Of course, the Hall’s side of the story doesn’t really get told in the film. And Sherman did get moved into a subsidized apartment as part of her settlement, according to the Times obituary. So, in a certain sense it’s hard to feel bad for them, but the feeling I was left with, frankly, was of loss and outrage. It’s hard to be sympathetic as you watch a large institution move aggressively to evict/remove seniors from their homes.
Anyway, I saw the film when I was about two-thirds of the way through the process of writing my first book, The Library of Lost Books. I had reached a lull, but the documentary just clicked something inside, and that was it.

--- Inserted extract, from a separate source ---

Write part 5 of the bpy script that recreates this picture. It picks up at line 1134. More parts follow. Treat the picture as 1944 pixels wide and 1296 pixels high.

I finished the final drafts of the book and I self-published it a few months later. The film reached inside me and made me realize that art isn’t free, that it always costs something. It made me feel as if art was a conspiracy that only a few of us know about and that it takes a tremendous amount of effort to resist, to go against the flow and create anything of artistic value. The film gave that sudden spur that I needed to focus and finish the work. In fact, I don’t think I’ve been the same since, because it made me realize that creating art (for me, fiction writing) is in an intrinsic part of who I am and that if I want to do it, I have to be willing to fight for it, to confront the forces gathered against it and emerge triumphant.
So, here’s to Editta and the rest of the residents of the “Lost Bohemia.” Just know this: your loss helped a new writer finish his first book and spurs me on even today to bigger and better things. Thank You.
Once more, Eddita’s Times obituary is here and her website also has a biography.
PS. John Turturro makes a short appearance in the film on the side of the residents. I always liked Turturro because he played Barton Fink. His appearance in this film made me love him.